Starting at the line that contains "170, 54, 8)", copy every line down to the line that contains "17, .2, 50, 22, 6)", inclusive, exactly as it stands. Omit all other lines.

───── Data

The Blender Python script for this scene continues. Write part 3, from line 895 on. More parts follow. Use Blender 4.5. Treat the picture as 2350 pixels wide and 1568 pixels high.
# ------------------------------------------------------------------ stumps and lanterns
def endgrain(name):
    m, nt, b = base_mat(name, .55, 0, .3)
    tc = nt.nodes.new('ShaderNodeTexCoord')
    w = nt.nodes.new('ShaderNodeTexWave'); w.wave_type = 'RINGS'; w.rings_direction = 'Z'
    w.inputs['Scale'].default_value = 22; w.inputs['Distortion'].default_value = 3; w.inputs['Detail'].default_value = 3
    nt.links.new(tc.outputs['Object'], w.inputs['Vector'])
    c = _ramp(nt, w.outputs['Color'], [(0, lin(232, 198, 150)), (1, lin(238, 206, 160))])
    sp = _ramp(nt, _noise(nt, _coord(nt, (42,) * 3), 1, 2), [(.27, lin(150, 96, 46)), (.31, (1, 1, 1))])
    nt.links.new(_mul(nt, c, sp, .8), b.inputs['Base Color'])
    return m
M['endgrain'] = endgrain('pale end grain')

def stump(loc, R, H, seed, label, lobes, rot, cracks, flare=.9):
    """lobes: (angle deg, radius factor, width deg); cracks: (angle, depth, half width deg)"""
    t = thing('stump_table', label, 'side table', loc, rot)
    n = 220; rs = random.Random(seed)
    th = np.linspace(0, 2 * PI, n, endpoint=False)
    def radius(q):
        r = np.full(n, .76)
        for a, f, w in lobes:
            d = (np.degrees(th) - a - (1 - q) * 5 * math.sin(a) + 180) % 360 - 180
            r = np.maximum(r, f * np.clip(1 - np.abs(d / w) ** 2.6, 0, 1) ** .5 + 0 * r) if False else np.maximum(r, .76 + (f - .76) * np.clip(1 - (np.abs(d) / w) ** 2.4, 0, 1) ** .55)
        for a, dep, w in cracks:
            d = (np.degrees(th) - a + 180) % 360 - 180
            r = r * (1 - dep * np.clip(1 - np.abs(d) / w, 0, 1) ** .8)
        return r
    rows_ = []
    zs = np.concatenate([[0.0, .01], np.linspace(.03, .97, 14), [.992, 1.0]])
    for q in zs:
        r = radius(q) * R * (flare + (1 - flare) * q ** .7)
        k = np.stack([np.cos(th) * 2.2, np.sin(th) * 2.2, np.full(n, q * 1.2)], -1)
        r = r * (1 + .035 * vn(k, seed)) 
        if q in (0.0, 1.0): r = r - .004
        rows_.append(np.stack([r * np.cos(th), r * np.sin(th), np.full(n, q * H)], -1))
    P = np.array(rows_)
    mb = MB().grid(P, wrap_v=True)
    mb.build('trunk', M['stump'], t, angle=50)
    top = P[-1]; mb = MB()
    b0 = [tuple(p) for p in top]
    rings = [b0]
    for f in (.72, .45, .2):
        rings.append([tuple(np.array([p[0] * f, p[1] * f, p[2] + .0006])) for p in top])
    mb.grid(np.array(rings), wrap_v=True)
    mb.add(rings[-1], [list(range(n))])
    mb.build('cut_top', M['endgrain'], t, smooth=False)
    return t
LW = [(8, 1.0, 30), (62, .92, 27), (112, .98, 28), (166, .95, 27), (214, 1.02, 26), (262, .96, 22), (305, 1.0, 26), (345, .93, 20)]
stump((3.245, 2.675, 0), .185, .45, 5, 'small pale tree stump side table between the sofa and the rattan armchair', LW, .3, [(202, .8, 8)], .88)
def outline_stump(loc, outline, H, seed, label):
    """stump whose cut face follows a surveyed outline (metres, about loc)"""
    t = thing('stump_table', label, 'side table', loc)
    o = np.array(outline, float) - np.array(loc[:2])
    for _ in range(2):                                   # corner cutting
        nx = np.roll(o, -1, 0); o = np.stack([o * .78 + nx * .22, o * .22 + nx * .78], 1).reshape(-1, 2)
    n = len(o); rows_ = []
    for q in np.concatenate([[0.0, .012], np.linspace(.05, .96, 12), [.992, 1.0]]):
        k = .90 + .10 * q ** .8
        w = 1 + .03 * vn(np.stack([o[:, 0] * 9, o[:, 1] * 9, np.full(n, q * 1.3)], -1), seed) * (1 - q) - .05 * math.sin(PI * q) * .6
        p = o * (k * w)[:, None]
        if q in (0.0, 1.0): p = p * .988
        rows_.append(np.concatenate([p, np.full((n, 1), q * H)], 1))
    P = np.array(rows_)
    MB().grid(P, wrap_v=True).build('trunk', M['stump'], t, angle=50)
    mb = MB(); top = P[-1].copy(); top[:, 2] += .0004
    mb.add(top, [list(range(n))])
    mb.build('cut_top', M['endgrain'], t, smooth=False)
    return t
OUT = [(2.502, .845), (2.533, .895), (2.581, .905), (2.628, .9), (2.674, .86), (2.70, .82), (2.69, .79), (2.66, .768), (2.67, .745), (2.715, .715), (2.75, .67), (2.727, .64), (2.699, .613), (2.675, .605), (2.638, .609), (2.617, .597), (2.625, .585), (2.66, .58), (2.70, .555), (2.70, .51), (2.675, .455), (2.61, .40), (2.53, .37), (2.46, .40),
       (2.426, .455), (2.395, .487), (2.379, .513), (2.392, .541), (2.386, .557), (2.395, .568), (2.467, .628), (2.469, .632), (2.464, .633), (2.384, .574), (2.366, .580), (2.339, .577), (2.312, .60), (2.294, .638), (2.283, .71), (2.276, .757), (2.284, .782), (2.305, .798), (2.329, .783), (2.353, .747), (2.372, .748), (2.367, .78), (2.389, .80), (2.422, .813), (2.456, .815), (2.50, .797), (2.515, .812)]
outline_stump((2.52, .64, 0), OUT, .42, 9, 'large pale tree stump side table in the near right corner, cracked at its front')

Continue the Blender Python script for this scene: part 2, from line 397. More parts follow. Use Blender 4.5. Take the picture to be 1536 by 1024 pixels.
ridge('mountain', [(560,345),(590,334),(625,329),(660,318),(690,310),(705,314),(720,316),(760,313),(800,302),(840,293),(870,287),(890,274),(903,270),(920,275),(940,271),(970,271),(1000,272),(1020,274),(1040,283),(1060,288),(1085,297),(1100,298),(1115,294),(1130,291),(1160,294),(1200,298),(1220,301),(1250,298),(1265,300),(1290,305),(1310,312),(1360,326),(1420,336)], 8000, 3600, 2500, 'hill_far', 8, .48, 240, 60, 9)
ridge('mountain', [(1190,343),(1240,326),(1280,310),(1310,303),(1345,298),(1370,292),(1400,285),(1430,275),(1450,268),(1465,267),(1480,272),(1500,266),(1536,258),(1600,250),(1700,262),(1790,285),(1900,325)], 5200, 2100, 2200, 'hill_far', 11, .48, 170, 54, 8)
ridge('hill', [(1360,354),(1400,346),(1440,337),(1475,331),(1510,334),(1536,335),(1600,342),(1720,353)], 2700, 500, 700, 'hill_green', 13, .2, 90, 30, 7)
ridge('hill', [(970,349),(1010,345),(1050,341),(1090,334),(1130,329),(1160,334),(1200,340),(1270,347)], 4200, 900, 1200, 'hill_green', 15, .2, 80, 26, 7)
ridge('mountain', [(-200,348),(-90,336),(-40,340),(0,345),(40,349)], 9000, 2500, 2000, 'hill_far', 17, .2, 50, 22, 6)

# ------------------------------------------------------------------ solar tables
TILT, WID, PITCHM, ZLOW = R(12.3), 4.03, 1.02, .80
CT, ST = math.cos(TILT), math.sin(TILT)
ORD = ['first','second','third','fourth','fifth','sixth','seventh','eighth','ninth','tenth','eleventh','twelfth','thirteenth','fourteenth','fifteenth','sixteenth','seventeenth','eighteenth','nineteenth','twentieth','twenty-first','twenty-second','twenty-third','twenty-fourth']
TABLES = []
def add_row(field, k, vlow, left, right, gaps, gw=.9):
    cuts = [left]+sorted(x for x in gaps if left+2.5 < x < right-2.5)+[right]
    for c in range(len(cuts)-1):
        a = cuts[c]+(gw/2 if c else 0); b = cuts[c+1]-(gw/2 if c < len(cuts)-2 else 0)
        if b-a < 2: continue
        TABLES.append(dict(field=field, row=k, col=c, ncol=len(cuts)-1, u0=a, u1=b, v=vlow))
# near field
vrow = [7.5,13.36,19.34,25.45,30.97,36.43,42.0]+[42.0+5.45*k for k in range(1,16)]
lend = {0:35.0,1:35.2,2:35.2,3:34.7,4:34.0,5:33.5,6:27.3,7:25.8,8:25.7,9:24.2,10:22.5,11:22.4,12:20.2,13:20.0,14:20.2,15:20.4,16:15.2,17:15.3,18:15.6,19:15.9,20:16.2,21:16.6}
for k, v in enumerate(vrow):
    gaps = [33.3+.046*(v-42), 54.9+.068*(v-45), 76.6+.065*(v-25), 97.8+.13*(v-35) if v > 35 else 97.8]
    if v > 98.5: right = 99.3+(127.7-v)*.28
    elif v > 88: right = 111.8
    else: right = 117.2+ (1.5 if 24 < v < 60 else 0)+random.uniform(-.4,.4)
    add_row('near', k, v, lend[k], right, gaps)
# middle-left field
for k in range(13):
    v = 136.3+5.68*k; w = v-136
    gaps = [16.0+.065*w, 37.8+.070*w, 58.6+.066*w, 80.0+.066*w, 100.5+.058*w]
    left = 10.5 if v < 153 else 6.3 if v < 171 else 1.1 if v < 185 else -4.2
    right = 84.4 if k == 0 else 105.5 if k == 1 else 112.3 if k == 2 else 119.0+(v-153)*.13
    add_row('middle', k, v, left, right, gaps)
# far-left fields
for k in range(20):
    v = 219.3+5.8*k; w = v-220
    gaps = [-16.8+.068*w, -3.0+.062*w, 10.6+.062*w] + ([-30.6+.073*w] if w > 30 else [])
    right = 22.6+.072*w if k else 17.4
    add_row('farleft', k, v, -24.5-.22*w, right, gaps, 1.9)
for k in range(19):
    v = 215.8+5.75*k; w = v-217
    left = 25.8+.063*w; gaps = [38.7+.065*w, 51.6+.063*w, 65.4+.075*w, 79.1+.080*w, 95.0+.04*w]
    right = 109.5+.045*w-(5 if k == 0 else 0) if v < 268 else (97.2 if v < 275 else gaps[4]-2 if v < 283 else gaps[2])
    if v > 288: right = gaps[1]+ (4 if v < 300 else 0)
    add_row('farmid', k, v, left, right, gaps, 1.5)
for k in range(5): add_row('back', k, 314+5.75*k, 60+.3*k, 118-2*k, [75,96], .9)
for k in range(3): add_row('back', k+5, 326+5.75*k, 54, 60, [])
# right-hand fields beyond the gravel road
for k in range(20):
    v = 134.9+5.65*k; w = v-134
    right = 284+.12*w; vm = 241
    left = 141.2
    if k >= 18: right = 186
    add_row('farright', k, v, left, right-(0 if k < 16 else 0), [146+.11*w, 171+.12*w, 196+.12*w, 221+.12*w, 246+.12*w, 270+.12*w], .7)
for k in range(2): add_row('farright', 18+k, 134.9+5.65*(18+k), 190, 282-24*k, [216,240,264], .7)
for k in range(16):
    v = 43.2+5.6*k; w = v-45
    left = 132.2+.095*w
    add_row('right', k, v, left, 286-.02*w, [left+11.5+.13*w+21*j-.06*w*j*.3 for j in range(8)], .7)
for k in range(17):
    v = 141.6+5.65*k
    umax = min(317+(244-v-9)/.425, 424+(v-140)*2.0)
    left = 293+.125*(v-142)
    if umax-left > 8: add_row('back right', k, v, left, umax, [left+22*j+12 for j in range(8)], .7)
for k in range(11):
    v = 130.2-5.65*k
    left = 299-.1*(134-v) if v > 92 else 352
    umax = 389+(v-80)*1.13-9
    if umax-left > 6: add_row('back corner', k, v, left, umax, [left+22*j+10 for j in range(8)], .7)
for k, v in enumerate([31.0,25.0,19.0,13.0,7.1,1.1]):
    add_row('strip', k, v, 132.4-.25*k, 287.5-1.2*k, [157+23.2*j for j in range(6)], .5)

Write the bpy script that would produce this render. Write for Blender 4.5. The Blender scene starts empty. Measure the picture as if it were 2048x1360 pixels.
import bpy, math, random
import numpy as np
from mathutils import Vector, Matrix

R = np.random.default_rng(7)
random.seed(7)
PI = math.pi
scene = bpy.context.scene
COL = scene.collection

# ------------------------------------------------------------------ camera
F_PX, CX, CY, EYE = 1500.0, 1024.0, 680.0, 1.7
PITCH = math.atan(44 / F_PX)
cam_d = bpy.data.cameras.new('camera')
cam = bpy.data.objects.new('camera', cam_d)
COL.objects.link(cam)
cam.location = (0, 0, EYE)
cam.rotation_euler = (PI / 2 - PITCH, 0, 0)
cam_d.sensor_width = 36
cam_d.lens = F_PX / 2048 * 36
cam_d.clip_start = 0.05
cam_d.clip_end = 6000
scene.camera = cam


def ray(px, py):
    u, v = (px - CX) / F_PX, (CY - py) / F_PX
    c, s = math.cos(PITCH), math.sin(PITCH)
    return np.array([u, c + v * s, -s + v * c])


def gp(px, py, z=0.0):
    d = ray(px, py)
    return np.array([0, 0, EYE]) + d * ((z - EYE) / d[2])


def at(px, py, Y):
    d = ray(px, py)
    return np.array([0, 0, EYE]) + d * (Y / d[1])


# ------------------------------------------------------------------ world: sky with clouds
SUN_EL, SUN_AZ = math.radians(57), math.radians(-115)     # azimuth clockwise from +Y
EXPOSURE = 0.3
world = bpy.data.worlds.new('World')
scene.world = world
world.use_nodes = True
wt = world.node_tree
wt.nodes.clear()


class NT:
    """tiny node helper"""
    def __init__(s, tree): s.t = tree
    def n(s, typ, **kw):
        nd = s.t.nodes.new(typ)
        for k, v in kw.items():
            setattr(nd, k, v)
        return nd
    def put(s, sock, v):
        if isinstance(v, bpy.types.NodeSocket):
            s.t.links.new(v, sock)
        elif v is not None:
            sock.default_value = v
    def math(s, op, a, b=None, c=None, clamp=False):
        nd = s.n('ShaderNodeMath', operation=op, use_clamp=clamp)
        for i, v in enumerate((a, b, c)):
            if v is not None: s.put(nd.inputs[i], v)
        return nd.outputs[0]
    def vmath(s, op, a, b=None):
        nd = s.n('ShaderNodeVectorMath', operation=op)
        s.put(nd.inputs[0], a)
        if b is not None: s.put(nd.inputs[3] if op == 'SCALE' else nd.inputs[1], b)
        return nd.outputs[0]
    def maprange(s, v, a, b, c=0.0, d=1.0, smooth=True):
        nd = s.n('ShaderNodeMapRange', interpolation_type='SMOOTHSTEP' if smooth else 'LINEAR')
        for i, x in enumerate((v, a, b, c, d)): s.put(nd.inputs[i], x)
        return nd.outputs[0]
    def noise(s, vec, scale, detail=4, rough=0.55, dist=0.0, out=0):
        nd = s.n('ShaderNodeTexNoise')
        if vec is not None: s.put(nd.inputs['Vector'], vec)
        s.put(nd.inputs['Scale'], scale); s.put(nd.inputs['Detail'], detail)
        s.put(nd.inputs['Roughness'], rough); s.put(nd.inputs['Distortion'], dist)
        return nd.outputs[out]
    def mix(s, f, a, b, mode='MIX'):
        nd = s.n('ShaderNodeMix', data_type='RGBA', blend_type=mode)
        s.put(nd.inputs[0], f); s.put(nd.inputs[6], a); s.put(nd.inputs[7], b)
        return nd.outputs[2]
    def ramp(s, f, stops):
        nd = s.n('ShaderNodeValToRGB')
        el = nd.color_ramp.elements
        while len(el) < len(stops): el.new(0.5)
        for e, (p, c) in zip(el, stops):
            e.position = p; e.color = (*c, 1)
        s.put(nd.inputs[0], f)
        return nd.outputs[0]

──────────

• **Response below**:
ridge('mountain', [(1190,343),(1240,326),(1280,310),(1310,303),(1345,298),(1370,292),(1400,285),(1430,275),(1450,268),(1465,267),(1480,272),(1500,266),(1536,258),(1600,250),(1700,262),(1790,285),(1900,325)], 5200, 2100, 2200, 'hill_far', 11, .48, 170, 54, 8)
ridge('hill', [(1360,354),(1400,346),(1440,337),(1475,331),(1510,334),(1536,335),(1600,342),(1720,353)], 2700, 500, 700, 'hill_green', 13, .2, 90, 30, 7)
ridge('hill', [(970,349),(1010,345),(1050,341),(1090,334),(1130,329),(1160,334),(1200,340),(1270,347)], 4200, 900, 1200, 'hill_green', 15, .2, 80, 26, 7)
ridge('mountain', [(-200,348),(-90,336),(-40,340),(0,345),(40,349)], 9000, 2500, 2000, 'hill_far', 17, .2, 50, 22, 6)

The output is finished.